If Ralph Potts can write his book “Vagabonding”, taking the minimalist approach to life to the extreme, but also with extreme satisfaction and joy in it, and thousands of others can follow in these steps (consider the “tiny house” freedom movement), we can deal with less too!

But let’s say that you just have to have a place to live; a new place. Being on the street is not an option. How is the following then?

#1 Go to family and friends and community and share your story and ask for help. Asking is hard, it can be humbling but people have an amazing way of “stepping up” to help others in times of trouble. You might be surprised at what can come.

#2 There is also an online way of starting a “Go Fund Me” account and asking friends, family, church or online acquaintances to help out by either making a small donation (many hands make light help) or passing the link along through social media.

#3 How about placing a series of ads on Craigslist under beds, couches, art, furniture etc… and say family in trouble in need of some free things. Do you have some things you are considering getting rid of? Our home was just destroyed by X last night, last week… (whatever, you get the idea) and we have nothing. We could really use some help; please call (insert your number here). You might just find a ton of people calling you up and offering tons of free stuff because they are sympathetic to your cause. We live in an age of wealth and very great abundance and I can tell you that in the town I just moved out of down south a few months ago, the Goodwill store received 120+ donations every day! If that many people are giving away lots of free stuff? …you can try and tap into this when in need.

#4 How about walking into the Goodwill and asking to speak to the manager?
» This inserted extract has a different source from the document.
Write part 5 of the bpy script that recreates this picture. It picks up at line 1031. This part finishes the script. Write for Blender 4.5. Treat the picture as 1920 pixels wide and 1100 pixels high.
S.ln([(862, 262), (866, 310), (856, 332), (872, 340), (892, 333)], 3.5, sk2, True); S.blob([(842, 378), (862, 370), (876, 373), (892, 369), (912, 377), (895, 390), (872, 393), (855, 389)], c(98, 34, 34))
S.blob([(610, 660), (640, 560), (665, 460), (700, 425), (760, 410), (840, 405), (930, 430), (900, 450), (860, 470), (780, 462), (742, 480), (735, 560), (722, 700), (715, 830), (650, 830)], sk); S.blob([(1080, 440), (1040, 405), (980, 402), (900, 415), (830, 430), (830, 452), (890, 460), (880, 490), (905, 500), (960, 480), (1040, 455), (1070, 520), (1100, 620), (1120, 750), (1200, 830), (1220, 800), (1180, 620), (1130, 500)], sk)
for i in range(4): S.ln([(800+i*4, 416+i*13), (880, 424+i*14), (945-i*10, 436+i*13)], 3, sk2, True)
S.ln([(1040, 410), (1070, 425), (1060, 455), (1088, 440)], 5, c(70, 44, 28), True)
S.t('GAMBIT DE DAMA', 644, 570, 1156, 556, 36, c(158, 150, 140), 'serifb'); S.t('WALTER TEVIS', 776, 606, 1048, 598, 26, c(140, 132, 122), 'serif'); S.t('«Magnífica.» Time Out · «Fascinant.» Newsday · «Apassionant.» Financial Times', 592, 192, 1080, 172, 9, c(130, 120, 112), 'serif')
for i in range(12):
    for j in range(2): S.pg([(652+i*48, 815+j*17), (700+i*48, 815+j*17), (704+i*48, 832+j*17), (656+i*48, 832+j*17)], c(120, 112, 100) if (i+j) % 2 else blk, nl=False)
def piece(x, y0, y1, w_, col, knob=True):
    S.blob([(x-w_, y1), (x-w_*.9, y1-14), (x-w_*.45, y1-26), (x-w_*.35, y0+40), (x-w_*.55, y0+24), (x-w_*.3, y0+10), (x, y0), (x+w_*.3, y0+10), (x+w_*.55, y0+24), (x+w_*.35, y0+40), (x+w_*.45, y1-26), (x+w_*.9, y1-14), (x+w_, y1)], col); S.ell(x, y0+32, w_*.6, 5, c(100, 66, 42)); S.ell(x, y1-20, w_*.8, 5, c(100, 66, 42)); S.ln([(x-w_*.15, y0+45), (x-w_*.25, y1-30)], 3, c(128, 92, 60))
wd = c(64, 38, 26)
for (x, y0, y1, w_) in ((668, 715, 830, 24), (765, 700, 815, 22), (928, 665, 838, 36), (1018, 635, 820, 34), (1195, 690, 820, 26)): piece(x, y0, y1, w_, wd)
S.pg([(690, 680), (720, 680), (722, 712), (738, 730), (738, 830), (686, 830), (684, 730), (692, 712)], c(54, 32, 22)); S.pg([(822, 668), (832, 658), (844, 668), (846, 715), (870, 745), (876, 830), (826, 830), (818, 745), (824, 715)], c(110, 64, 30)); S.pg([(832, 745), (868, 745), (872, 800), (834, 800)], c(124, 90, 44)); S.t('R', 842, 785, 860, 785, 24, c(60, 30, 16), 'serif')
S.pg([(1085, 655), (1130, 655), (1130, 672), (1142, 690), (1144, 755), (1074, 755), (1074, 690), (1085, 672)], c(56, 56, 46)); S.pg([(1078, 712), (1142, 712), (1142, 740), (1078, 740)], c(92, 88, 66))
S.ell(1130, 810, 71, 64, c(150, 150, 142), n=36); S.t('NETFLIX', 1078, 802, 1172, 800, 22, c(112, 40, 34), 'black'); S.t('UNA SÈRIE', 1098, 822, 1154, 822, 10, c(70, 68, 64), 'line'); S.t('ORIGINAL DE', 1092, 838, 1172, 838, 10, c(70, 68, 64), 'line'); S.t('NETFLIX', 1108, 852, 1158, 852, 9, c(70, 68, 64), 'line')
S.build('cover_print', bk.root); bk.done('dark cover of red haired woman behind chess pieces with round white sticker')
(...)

Tell him what happened to you. Ask and say: “Look, I know you guys get thousands of things a day dropped off. Before you go and price them and pop them all on the floor for sale… we are broke, we just lost everything. Can you allow me and my family to rummage through your lots first and look for a few items that will fit into our new apartment? You never know. Asked the right way with a moving enough story and chances are you are going to get carte blanche access to everything available in the entire place!
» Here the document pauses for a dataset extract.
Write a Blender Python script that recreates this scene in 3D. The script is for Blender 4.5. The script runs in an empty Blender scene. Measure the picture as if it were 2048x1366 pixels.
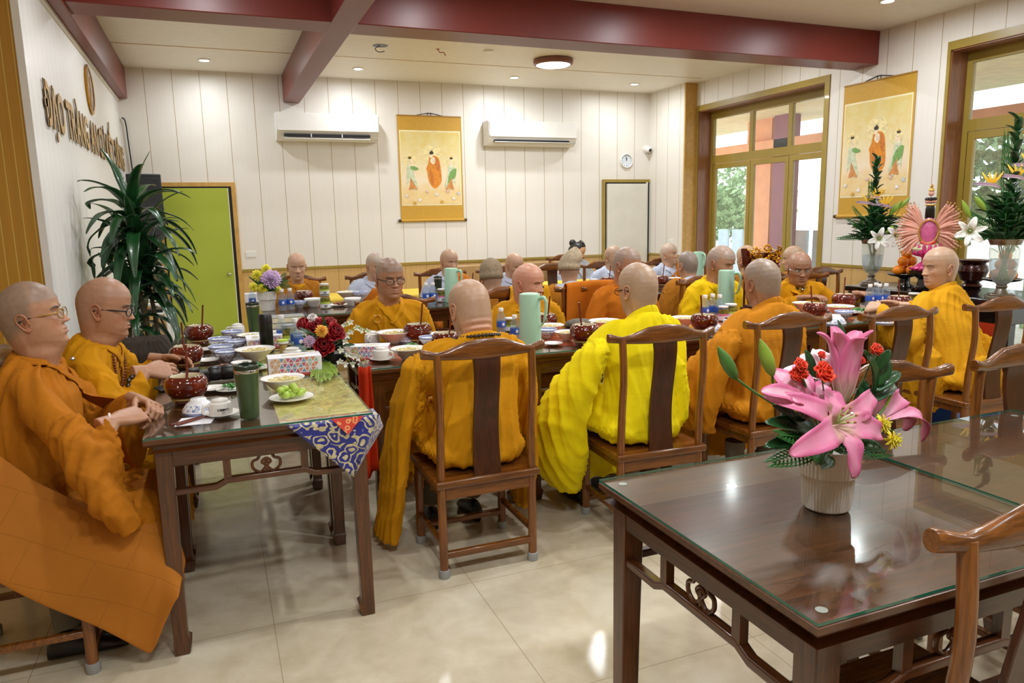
import bpy, bmesh, math, random
import numpy as np
from mathutils import Vector, Matrix, Euler
from mathutils.bvhtree import BVHTree
PI = math.pi
rnd = random.Random(7)
SC = bpy.context.scene
COL = SC.collection
# ------------------------------------------------------------ camera
CW, CH, CF = 2048, 1366, 1467.03
YAW, PITCH, ROLL, CAMZ = .381572, .168036, -.0199186, 1.52
_fw = Vector((math.sin(YAW)*math.cos(PITCH), math.cos(YAW)*math.cos(PITCH), -math.sin(PITCH)))
_r0 = Vector((math.cos(YAW), -math.sin(YAW), 0)); _u0 = _r0.cross(_fw)
_r = _r0*math.cos(ROLL) + _u0*math.sin(ROLL); _u = -_r0*math.sin(ROLL) + _u0*math.cos(ROLL)
cam = bpy.data.objects.new('camera', bpy.data.cameras.new('camera')); COL.objects.link(cam)
cam.matrix_world = Matrix(((_r.x, _u.x, -_fw.x, 0), (_r.y, _u.y, -_fw.y, 0), (_r.z, _u.z, -_fw.z, CAMZ), (0, 0, 0, 1)))
cam.data.sensor_width = 36; cam.data.sensor_fit = 'HORIZONTAL'; cam.data.lens = CF/CW*36
cam.data.clip_start = .05; cam.data.clip_end = 200
SC.camera = cam
def at(px, py, v, ax=2):
    "the point of the plane (axis ax = v) that a photo pixel looks at"
    d = _fw*CF + _r*(px-CW/2) + _u*(CH/2-py); o = Vector((0, 0, CAMZ))
    return o + d*((v-o[ax])/d[ax])
# ------------------------------------------------------------ world, sun, exposure
SC.view_settings.view_transform = 'Standard'; SC.view_settings.look = 'None'
SC.view_settings.gamma = 1; SC.view_settings.use_curve_mapping = False
SC.view_settings.exposure = -0.25
SC.cycles.use_denoising = True
SC.cycles.max_bounces = 10; SC.cycles.diffuse_bounces = 5; SC.cycles.transparent_max_bounces = 16
SC.cycles.caustics_reflective = False; SC.cycles.caustics_refractive = False
SC.cycles.sample_clamp_indirect = 6
w = bpy.data.worlds.new('sky'); SC.world = w; w.use_nodes = True
bg = w.node_tree.nodes['Background']; bg.inputs[0].default_value = (.86, .93, 1, 1); bg.inputs[1].default_value = 3.2
def area(name, loc, size, power, color=(1, .95, .86), rot=(0, 0, 0), sizey=None, spread=None):
    l = bpy.data.lights.new(name, 'AREA'); l.energy = power; l.color = color
    l.shape = 'DISK' if sizey is None else 'RECTANGLE'; l.size = size
    if sizey: l.size_y = sizey
    if spread: l.spread = spread
    o = bpy.data.objects.new(name, l); COL.objects.link(o); o.location = loc; o.rotation_euler = rot
    return o
ZC = 3.19       # ceiling height
LX = (.07, 1.66, 3.54, 5.22)
LY = (8.58, 6.42, 4.7, 2.4, .2)  # the two nearest rows are unseen, added to help light the room
DOWN = [(x, y) for y in LY for x in LX if not (x > 5 and y < 0)]
for (x, y) in DOWN:
    area('downlight_lamp', (x, y, ZC-.035), .1, 14.5 if y > 6 else 18, (.93, .965, 1))
PANELS = [(3.57, 7.54), (3.57, 3.3), (1.0, 7.2) , (.2, 1.2)]
PANELS = [PANELS[0], (3.57, 3.3), (.6, .3)]  # only the first is visible; the other two are added as unseen light
for (x, y) in PANELS:
    area('ceiling_lamp', (x, y, ZC-.09), .33, 44, (.94, .97, 1))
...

Put your mind to this. Think. Ask others: “What should I do?” The Good Book also says: “There is wisdom in a multitude of counsellors”, meaning that if you get the advice of a dozen folks you are probably going to find some good answers and ideas.

Some of you can guess why I am writing this. I have spoken with my online friend who I have never met, but care for. His wife and he are devastated of course, but going forward and trusting God. They informed me that 2 churches have stepped up and taken up collections and love offerings for them. I am fairly sure that they will obtain a few thousand bucks out of this. A love… an aid to help them obtain a new apartment. I am sure they will get “things” from various sources in the weeks and months ahead. I am sure all will be well in time. For now they have been put up in a hotel for a few days until they can find another place to live. It’s all going to work out eventually and years from now they will probably say: “Wow, if that did not happen we would have never moved here or met so and so or… got this new job or whatever. Good comes out of tragedy. God has a way of strengthening you and making things a lot better.
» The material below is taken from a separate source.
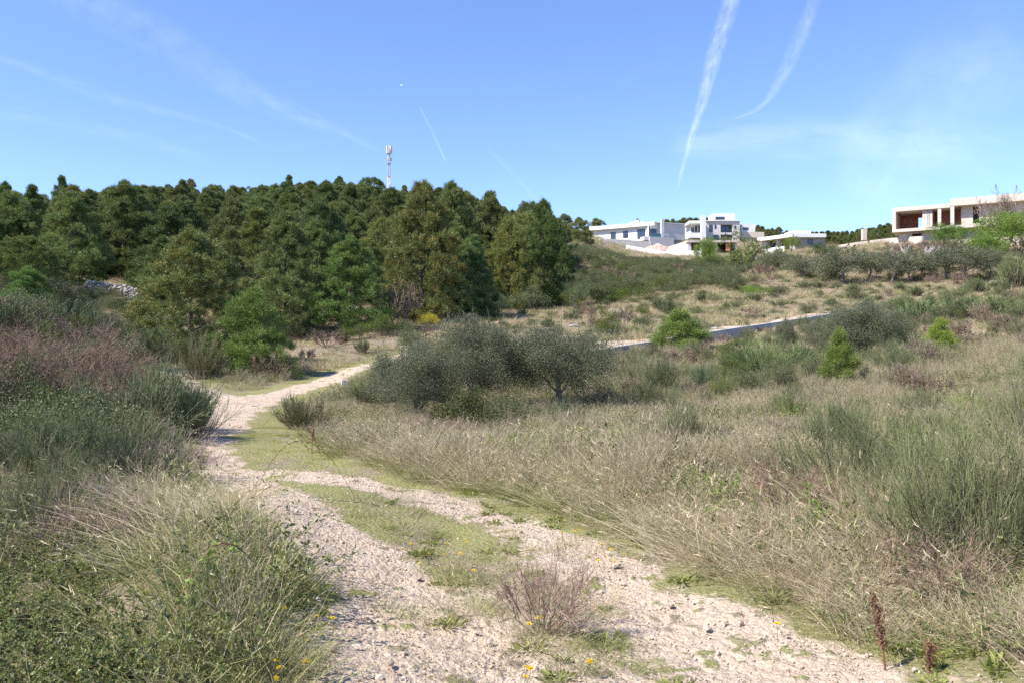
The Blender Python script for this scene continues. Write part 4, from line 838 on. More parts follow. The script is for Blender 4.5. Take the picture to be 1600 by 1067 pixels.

Look at Job. Job lost everything; children, homes, his entire fortunes and was sitting on a pile of ashes scraping the boils off of him… and God gave him 200 % back in return for what happened to him.

It’s all just life. Keeping our very lives in tragedy is a great blessing. Rebuilding is actually easy though perhaps a bit time consuming. Keep the faith and press forward. You will be stronger for this in the end my friend.

(UPDATE: It’s been many months since the incident and my online buddy and his wife are happily in their new apartment and have recovered everything.)